Tim Kientzle wrote:
I recall Matt talking about implementing gettimeofday()
without a syscall. The basic idea is to have the kernel
record some constants in a page that's mapped across
all processes, then libc can just read the time from
a known location.
It might be nice to combine this with some of the
other ideas being tossed around here:
* On each clock tick, store a base time in
a known location (page mapped read-only, no-execute
across all memory maps)
* libc can just read the base time (accurate
to the clock rate) from a constant. Very, very fast.
* For higher resolution, the kernel could record
TSC and CPU clock speed data (per-CPU? Hmmm...)

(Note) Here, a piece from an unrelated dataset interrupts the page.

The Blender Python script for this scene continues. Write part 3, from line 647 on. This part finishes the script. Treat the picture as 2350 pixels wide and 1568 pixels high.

and libc could use that to fine-tune the time?
Still some details I need to think through...
Tim
One of the problems to implement it is that atomic operations,
if there are multiple integer needs to be updated by kernel,
userland maybe gets an inconsistent result, the way to avoid the
problem is using two generation numbers.
http://gsu.linux.org.tr/~mpekmezci/kernelapi/unitedlinux/arch/x86_64/kernel/vsyscall.c.html
check do_vgettimeofday(struct timeval * tv):
Another problem is how you tell userland the address of the kernel
page ? do you use fixed address or tell it via program headers like
the PT_TLS set by kernel, check /usr/src/lib/libc/gen/tls.c.